China: STO is ‘Illegal Financial Activity’

In continuation of its crackdown on digital currencies, China’s central bank has officially halted security token offerings, South China Morning Post reports.

Speaking at an internet finance forum in Beijing, Pang Gongsheng, deputy governor at PBoC, said:

The STO business that has surfaced recently is still essentially an illegal financial activity in China. […] Virtual money has become an accomplice to all kinds of illegal and criminal activities.

In addition to this formal acknowledgment of the ban on both initial coin offerings and STOs, the deputy governor also outlined that the majority of the financing operations, which were conducted virtual money in China, are suspected of being pyramid sales schemes, illegal fundraising operations, and other types of financial fraud.

Furthermore, Gongsheng also said that the country’s financial industry, in general, could have been hurt significantly if ICOs weren’t banned back in 2017.

China to Blame?

Beijing Will ‘Kick You Out’

The chief of Beijing’s Bureau of Financial Work, Huo Xuewen, has also reportedly issued a warning against STO promotion, saying:

I want to warn those who are promoting STO fundraising in Beijing. Don’t do it in Beijing.

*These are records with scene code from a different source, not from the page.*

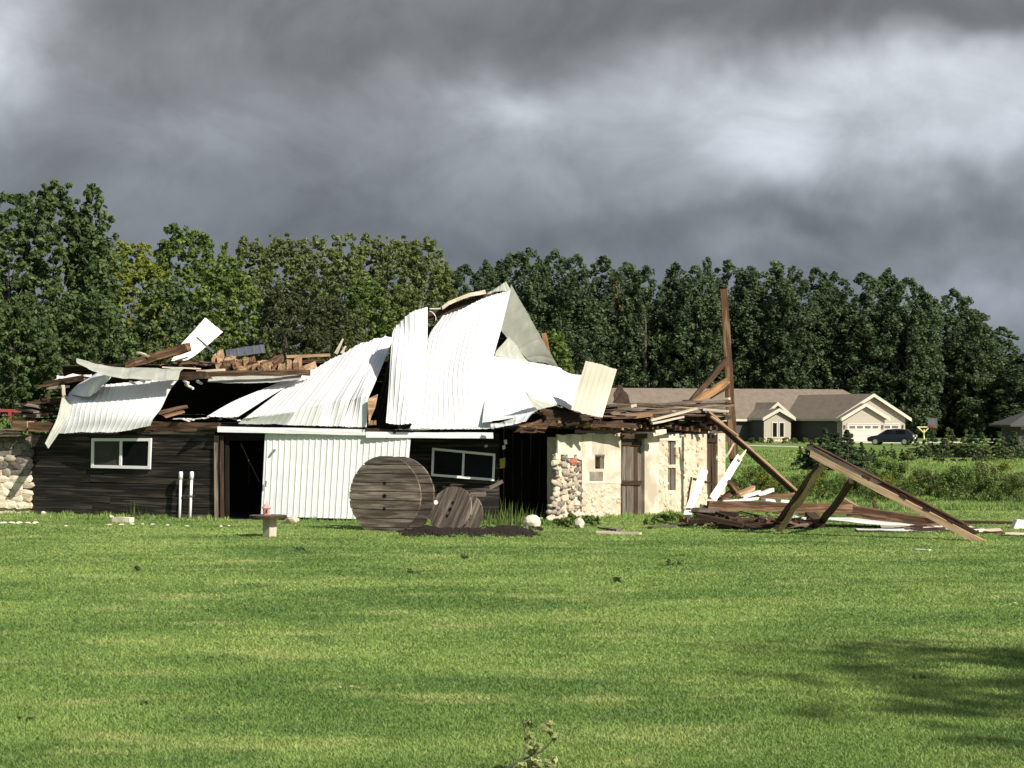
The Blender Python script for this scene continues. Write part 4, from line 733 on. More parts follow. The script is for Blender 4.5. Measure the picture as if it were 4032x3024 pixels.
beam('doorway', (lc.x + .01, lc.y - .075, z + .05), (lc.x + .01, lc.y - .085, z + .12), .03, .01, m_dark, ln, up=(0, 1, 0), seg=1, jit=0)
def lumpy(m):
    import bmesh
    bm = bmesh.new(); bmesh.ops.create_icosphere(bm, subdivisions=2, radius=1); ph = [ru(0, 6.28) for _ in range(6)]
    for v in bm.verts: v.co *= 1 + .16 * math.sin(2.3 * v.co.x + ph[0]) * math.sin(2.7 * v.co.z + ph[1]) + .12 * math.sin(4 * v.co.y + ph[2]) + ru(-.06, .06)
    me = bpy.data.meshes.new('boulder'); bm.to_mesh(me); bm.free(); me.materials.append(m); return me
LUMPS = {m.name: [lumpy(m) for _ in range(3)] for m in (m_pstone, m_field, m_stone)}
def boulder(px, py, rx, rz, m, label, ry=None, group=None, cat='stone'):
    c = G(px, py); s = c.y / F; o = link(bpy.data.objects.new('boulder', random.choice(LUMPS[m.name])), None, Matrix.Translation(c + Vector((0, 0, rz * s * .6))) @ Matrix.Rotation(ru(0, 6), 4, 'Z') @ Matrix.Diagonal((rx * s, (ry or rx * .8) * s, rz * s, 1))); return tag(o, label, cat, group)
boulder(2096, 2074, 34, 30, m_pstone, 'pale boulder beside the dark soil left of the stone corner'); boulder(2280, 2080, 31, 24, m_pstone, 'yellowish boulder among leaves before the plastered wall'); boulder(2158, 2052, 14, 11, m_pstone, 'small white stone at the foot of the stone corner')
boulder(2128, 2050, 12, 8, m_field, 'small grey stone between the pale boulder and the stone corner'); boulder(1150, 2062, 34, 17, m_stone, 'flat tan rock just right of the low round table')
boulder(172, 2026, 15, 9, m_pstone, 'left of two small pale stones under the plank front'); boulder(203, 2026, 12, 9, m_pstone, 'right of two small pale stones under the plank front')
loose('stone_block', G(452, 2046, .06), G(518, 2048, .06), .2, .14, m_pstone, 'oblong pale stone block at the foot of the plank front', 'stone', seg=3, jit=.012); boulder(438, 2040, 10, 7, m_pstone, 'small stone left of the oblong block')
for i in range(6): boulder(-20 + i * 32, 2062, 19, 5, m_pstone, 'flat pale edging stone in the row at the left frame edge', 12, 'row of flat edging stones')
for i in range(10): boulder([260, 430, 480, 520, 735, 600, 660, 870, 560, 900][i], 2062 + ru(0, 14), ru(8, 20), 3, m_pstone, 'small flat stone showing through the grass before the barn', 8, 'flat stones before the barn')
for i in range(6): boulder(2230 + i * 14, 2052 + ru(-6, 10), ru(7, 12), ru(6, 10), m_field, 'small field stone tumbled at the foot of the stone corner', None, 'tumbled stones at the corner')
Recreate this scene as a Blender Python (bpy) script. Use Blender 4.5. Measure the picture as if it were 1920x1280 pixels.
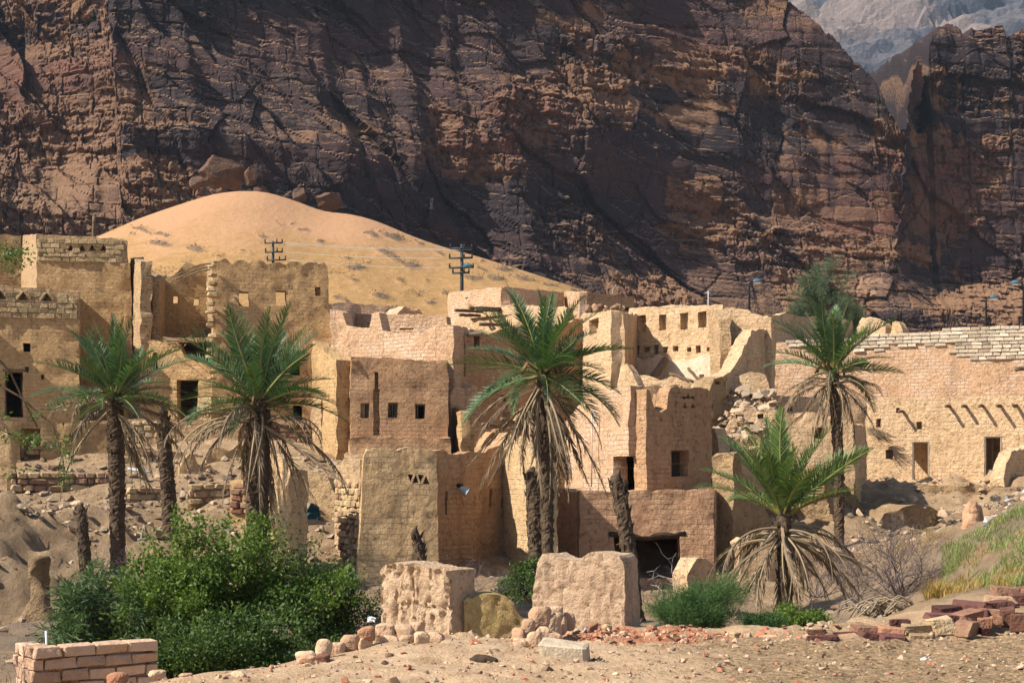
import bpy, bmesh, math, random
import numpy as np
from mathutils import Vector, Matrix

R = math.radians
scene = bpy.context.scene
for o in list(bpy.data.objects):
    bpy.data.objects.remove(o)

# ------------------------------------------------------------------ camera
F_PX = 2667.0            # focal length in pixels of a 1920 wide picture (50 mm)
EYE = 1.7                # eye height above the dirt road
HOR = 900.0              # picture row of the horizon (lens shifted upwards)
cam_data = bpy.data.cameras.new('camera')
cam_data.lens = 50.0
cam_data.sensor_width = 36.0
cam_data.shift_y = 260.0 / 1920.0
cam_data.clip_start = 0.1
cam_data.clip_end = 6000.0
cam = bpy.data.objects.new('camera', cam_data)
cam.location = (0, 0, EYE)
cam.rotation_euler = (R(90), 0, 0)
scene.collection.objects.link(cam)
scene.camera = cam

# ------------------------------------------------------------------ sky and sun
SUN_EL = 43.0
SUN_AZ = 69.0            # degrees to the left of the direction towards the camera
sdir = Vector((-math.cos(R(SUN_EL)) * math.sin(R(SUN_AZ)),
               -math.cos(R(SUN_EL)) * math.cos(R(SUN_AZ)),
               math.sin(R(SUN_EL))))
world = bpy.data.worlds.new('World')
scene.world = world
world.use_nodes = True
wn = world.node_tree
for n in list(wn.nodes):
    wn.nodes.remove(n)
sky = wn.nodes.new('ShaderNodeTexSky')
sky.sky_type = 'NISHITA'
sky.sun_disc = False
sky.sun_elevation = R(SUN_EL)
sky.sun_rotation = math.atan2(sdir.x, sdir.y)
sky.altitude = 700.0
sky.air_density = 1.0
sky.dust_density = 1.2
bg = wn.nodes.new('ShaderNodeBackground')
bg.inputs['Strength'].default_value = 0.06
wo = wn.nodes.new('ShaderNodeOutputWorld')
wn.links.new(sky.outputs[0], bg.inputs[0])
wn.links.new(bg.outputs[0], wo.inputs[0])

sun_data = bpy.data.lights.new('sun', 'SUN')
sun_data.energy = 5.0
sun_data.angle = R(0.53)
sun_data.color = (1.0, 0.92, 0.78)
sun = bpy.data.objects.new('sun', sun_data)
sun.location = (-60, -20, 60)
sun.rotation_euler = sdir.to_track_quat('Z', 'Y').to_euler()
scene.collection.objects.link(sun)

scene.view_settings.view_transform = 'Standard'
scene.view_settings.look = 'None'
scene.view_settings.gamma = 1.0
scene.view_settings.use_curve_mapping = False
scene.view_settings.exposure = 1.16
scene.cycles.use_denoising = True
scene.cycles.use_adaptive_sampling = True
scene.cycles.adaptive_threshold = 0.014
scene.cycles.max_bounces = 4
scene.cycles.diffuse_bounces = 2
scene.cycles.glossy_bounces = 1
scene.cycles.transmission_bounces = 2
scene.cycles.transparent_max_bounces = 8

rng = np.random.default_rng(11)
random.seed(11)
COL = scene.collection

# ------------------------------------------------------------------ helpers
def W(px, py, Y):
    """world point seen at picture position (px, py) of the photograph, Y metres away"""
    return np.array([(px - 960.0) / F_PX * Y, Y, EYE + (HOR - py) / F_PX * Y])

def tag(o, label=None, cat=None, group=None, kind=None):
    if label: o['label'] = label
    if cat: o['category'] = cat
    if group: o['group'] = group
    if kind: o['kind'] = kind
    return o

def link(name, mesh, mat=None, parent=None):
    o = bpy.data.objects.new(name, mesh)
    COL.objects.link(o)
    if mat is not None and not mesh.materials:
        mesh.materials.append(mat)
    if parent is not None:
        o.parent = parent
    return o

def empty(name, loc=(0, 0, 0), rz=0.0):
    o = bpy.data.objects.new(name, None)
    o.empty_display_size = 0.3
    o.location = loc
    o.rotation_euler = (0, 0, rz)
    COL.objects.link(o)
    return o

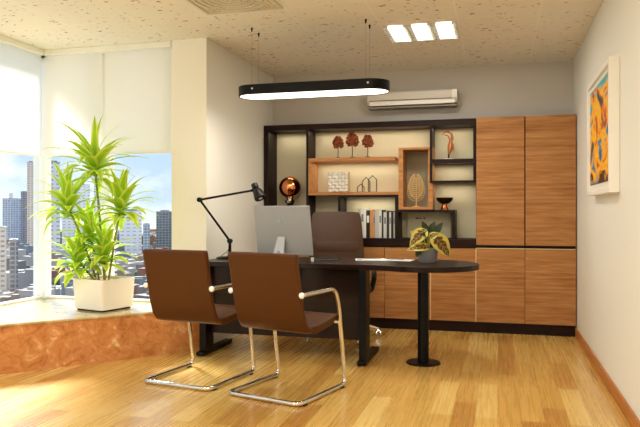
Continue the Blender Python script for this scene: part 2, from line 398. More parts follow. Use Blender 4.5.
def blind(label, axis, a0, a1, pos, zb):
    t = thing('roller_blind', label, 'roller blind', group='white roller blinds in the window bay')
    f = (lambda u0, u1, d, za, zb_: box(u0, u1, pos-d/2, pos+d/2, za, zb_)) if axis == 'x' else (lambda u0, u1, d, za, zb_: box(pos-d/2, pos+d/2, u0, u1, za, zb_))
    obj('fabric', f(a0, a1, .0016, zb, 2.6), 'blind_fabric', t)
    obj('bottom_bar', f(a0, a1, .012, zb-.018, zb+.004), 'window_frame', t, bevel=.003)
    return t
blind('white roller blind over the back window, left of the seam above the tall plant', 'x', -4.03, -3.43, 5.275, 1.70)
blind('white roller blind over the back window, next to the white column', 'x', -3.40, -2.745, 5.275, 1.70)
blind('white roller blind over the side window at the left edge of the view', 'y', 4.16, 5.25, -4.045, 1.69)

# ------------------------------------------------------------------ city beyond the glass
struct('city_ground', box(-1900, 200, 150, 2200, -60, -58), 'city_ground', 'grey city ground far below the windows')
GZ = -58
def cam_dir(u):
    a = math.atan(178/667); r = (u-320)/667
    return Vector((-math.sin(a)+r*math.cos(a), math.cos(a)+r*math.sin(a), 0))
TOWERS = [  # x, y, width, depth, top, facade, roof, label
    (-654.1, 825.2, 9.4, 18, 72.1, 'facade_tan', 1, 'slim tan tower seen just left of the white corner post'),
    (-518.9, 694.6, 15.6, 18, 60.3, 'facade_grey', 2, 'tall grey tower with a dark roof cap just right of the corner post'),
    (-702.9, 1002.6, 44.8, 18, 47.7, 'facade_white', 1, 'broad pale grey tower with a window grid behind the tall plant'),
    (-744.5, 1134.4, 17.9, 18, 78.5, 'facade_grey', 1, 'slender grey tower beside the middle window mullion'),
    (-489.7, 821.6, 29.4, 18, 2.6, 'facade_white', 1, 'low white slab block right of the tall plant'),
    (-422.3, 791.9, 20.7, 18, 1.2, 'facade_dark', 1, 'dark grey tower beside the white column'),
    (-776.5, 935.4, 29.2, 18, 22.6, 'facade_blue', 0, 'blue grey office block at the left edge of the view'),
    (-710.0, 881.8, 10.1, 18, 32.3, 'facade_dark', 0, 'dark narrow tower left of the slim tan tower'),
    (-336.0, 391.5, 9.1, 18, -9.9, 'facade_tan', 0, 'brown mid-rise block in front of the blue grey office block'),
    (-347.8, 420.5, 5.6, 18, -19.7, 'facade_dark', 0, 'short dark block in front of the dark narrow tower'),
    (-427.7, 755.2, 8.2, 18, -13.9, 'facade_blue', 0, 'hazy distant tower right of the middle window mullion'),
    (-667.5, 1063.8, 13.4, 18, 15.6, 'facade_grey', 0, 'hazy distant tower above the white slab block'),
    (-952.3, 1143.2, 7.5, 18, 37.7, 'facade_grey', 0, 'faint far tower seen through the side window'),
]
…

You will be kicked out if you do it.

Despite the country’s severed regulatory stance against digital currencies, Bitcoinist reported that local ICOs use foreign-registered companies to circumvent the prohibitions, while traders use Tether and VPNs to continue trading digital currencies, mainly through over-the-counter (OTC) platforms.

Additionally, in what seems like a significant move forward for DLT, the Internet Court of Hangzhou has recognized evidence based on blockchain technology as suitable for use in legal proceedings.